Nur zu! werde euch gleich eine noch hässlichere Tonleiter vorstöhnen…“

Und was können Sie dafür, fragen Sie sich? – Nichts. Aber darum geht es nicht. Darum ging es nie. Es
geht nicht um Sie. Es geht darum, dass sich dieser Mensch sich an die Existenz selbst rächen will – an
dieser Welt und wenn er gerade nicht einen Amoklauf ausübt, dann wird er nach einer Instanz
suchen, die für ihn das Leben erleichtert und Ordnung in seine Welt bringt. Und falls Ihnen jetzt die
Erkenntnis gekommen ist, warum sich Menschen dem Totalitarismus zuwenden, Glückwunsch.


Vielleicht reicht die Antwort des reinen Individualismus nicht, vielleicht ist es ein Fehler, sechs
tausend Jahre westlicher Geschichte und Philosophie (ich zähle Mesopotamien und Ägypten dazu)
unseren Kindern so simpel beizubringen und ihnen zu erzählen, sie sollen selbst sehen, wie sie
klarkommen. Vielleicht reicht reiner Individualismus nicht für eine komplexe Gesellschaft, zumindest
nicht ohne eine verbindende Moral von der jeder bewusst ist.

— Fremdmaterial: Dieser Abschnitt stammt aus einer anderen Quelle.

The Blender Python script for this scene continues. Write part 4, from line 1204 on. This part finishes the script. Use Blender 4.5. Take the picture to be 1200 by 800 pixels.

Und was ist diese verbindende Moral? Welche ist diese allheilende Moralität, die eine Gesellschaft
braucht um zu bestehen? Nicht umsonst habe ich sechs tausend Jahre westliche Geschichte erwähnt.
Denn in Ihnen stecken die Antworten und eine davon ist sehr simpel und dennoch alles
untergrabend. Sie ist die gleiche Moral, die die Herrschaft des Christentums und die Sowjetunion
zum Fall brachte, die eigentlich jedes korrupte System jedes Mal zum Fall bringen wird:


Die Wahrheit.


Und das wissen wir, das wissen wir alle, nicht umsonst sind sie jetzt überrascht. Nur dieses ins
Gesicht zu schauen, ist schwieriger als sich tagtäglich maßlos zu überfressen. Und unseren Kindern
der Wahrheit nah zu bringen, dass das ist nicht nur eine Moral ist. Sie wird zur Pflicht, wenn wir unsere
westliche Welt erhalten wollen.


Aber von welcher Wahrheit spreche ich? Das ist die Wahrheit, die unsere Kultur über die
Jahrtausende gesammelt hat, und gerade diese wird durch den Versuch eine neue Identität zu
erschaffen zerstört und ersetzt. Und diese Wahrheit heißt:
Die Kenntnis über das Eigene unterbewusste Selbst und des Menschen an sich. Denn was steckt in
sechs tausend Jahre Geschichte?


Symbolische Geschichten und Mythen die immer eine Erkenntnis über den Menschen mit sich
brachten. Warum sind Menschen immer wieder fasziniert von Mythologie? Weil sie oftmals die
unterbewusste Antwort liefert für die Frage was wir eigentlich sind. Und der Ersatz dieser
Geschichten mit neuer Propaganda, durch „political correctnes“ ist nichts anderes als der erneute
Versuch einen „neuen Menschen“ zu erschaffen. Und wir wissen, wohin das führt. Siehe die
Sowjetunion, siehe Nazideutschland, siehe Frankreich nach der berühmten Revolution.
Und als letzter Denkanstoß:


Was war es, was Menschen immer bewundert und gleichzeitig gehasst haben, aber dennoch die
Weiterentwicklung unserer Kultur vorangebrachte? Staatliche Normen? Wirklich?
Es waren Individuen, wie Sie, wie ich. Die an sich selbst geglaubt haben. Die den Mut hatten sich
gegen die geltende Norm aufzustehen und neues zu entdecken, neu zu denken. Ist der Versuch also
eine Kultur zu erschaffen, in der der Staat Menschen bevormundet und ihnen sagt, wie sie zu denken
haben, wirklich was erstrebenswert oder nicht eher eine Rückkehr zu Zeiten vor der Aufklärung? Ist
nicht eher der Mut von einzelnen freien Individuen, ohne Bevormundung, die unsere Kultur
weiterentwickelte? Meiner Meinung nach werden staatliche Instanzen und falsche Rhetorik niemals
die Kraft der individuellen Einsicht ersetzen. Es ist der alte Spruch: „Kehr zuerst den Schnee vor
deiner eigenen Haustür, bevor du anderen darauf hinweist.“ Ein Individuum muss zuerst auf seinem
eigenen Mikrokosmos seine existenziellen Probleme lösen, um so mit dieser Kenntnis zu versuchen,
langsam Verantwortung für die größeren Probleme zu übernehmen und versuchen mit seiner Kraft
diese zu lösen. Andersherum, d.h. das „Kollektiv“ schlägt vor, wie jeder seine Probleme zu lösen hat,
wird es nicht funktionieren. Die Lösung andersherum wurde oft versucht und brachte Massenmord.
Die Lösung, die ich vorschlage, bringt einen nicht tödlichen Nachteil für den Einzelnen.